Conflict of interest warning issued
Businessmen should avoid seeking political favors: official
A senior Chinese discipline official on Saturday highlighted China’s commitment to fight corruption in business and government by warning business people of the dangers of seeking political influence for financial gain.
It is abnormal for entrepreneurs to ask government officials to protect their business and obtain political influence, which is unfair competition and dangerous, according to Minister of Supervision Yang Xiaodu in a speech at the China Development Forum.
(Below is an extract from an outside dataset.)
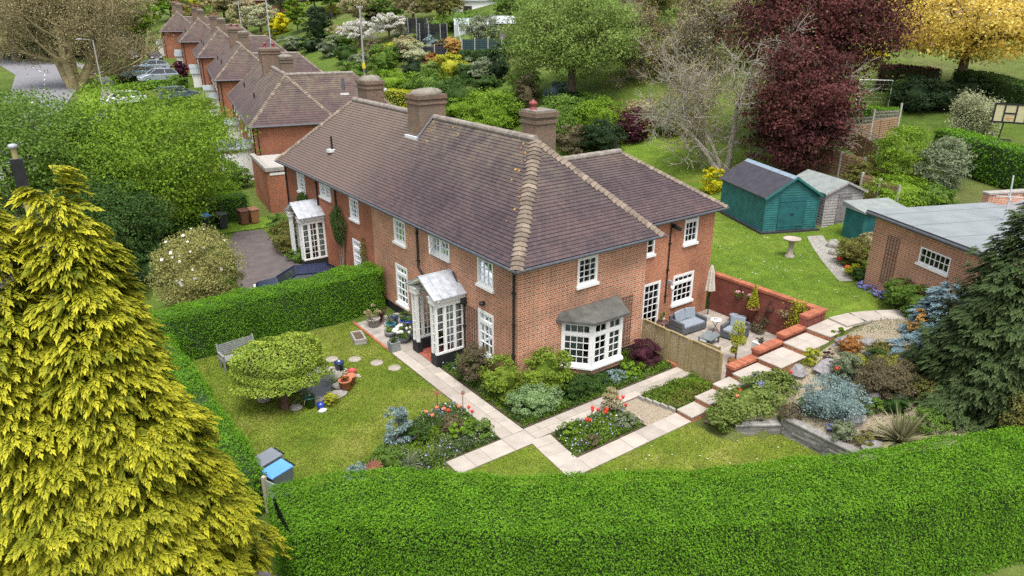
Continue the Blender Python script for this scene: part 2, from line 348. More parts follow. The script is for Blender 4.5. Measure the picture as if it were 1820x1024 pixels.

“His speech echoed the call of Chinese President Xi Jinping to establish a new type of government- business relations based on sincerity and honesty,” Su Wei, a professor at the Party School of the CPC Chongqing Municipal Committee, told the Global Times, adding that Yang stressed the need to fight corruption as part of the economic reform.
“The fight against corruption in business is also part of China’s efforts to safeguard political security,” Gao Bo, an anti- graft expert at the Chinese Academy of Social Sciences, told the Global Times.
To some extent, some businessmen are even capable of controlling local governments, such as influencing the reassignment of government employees, Gao explained.
The most common way is once businessmen succeed in bribing officials, they try to raise their political stature by gaining membership in local people’s congresses or people’s political consultative conferences, Su said.
They try to influence government policies that favor their interests or their business interests, Su added.
Some officials profit from this practice through rent, intervening in construction projects and embezzlement of public funds, Yang said at the forum.
The huge resources of Chinese companies are not supposed to be used to “corrupt” government officials and society, seek personal gain or taint relations between officials and businesses, he said.
Government- business ties shall remain “close” and “clean,” Yang said, adding that they should respect each other and unite for the public good.
The key to “comprehensively deepen reforms” is to achieve economic reform, the core of which is relations between the government and businesses, Su said.
Yang warned that discipline inspection departments will fight any “private arrangement” and make sure the market determines the allocation of resources.
In January, the Central Commission for Discipline Inspection called for intra- Party supervision and strict procedures for the selection and promotion of officials to guarantee the selection of clean officials for the central and local governments, Xinhua reported.
China began a pilot supervisory system reform in 2016 in Beijing and North China’s Shanxi and East China’s Zhejiang provinces. The system requires a new committee to supervise public servants who exercise some form of authority.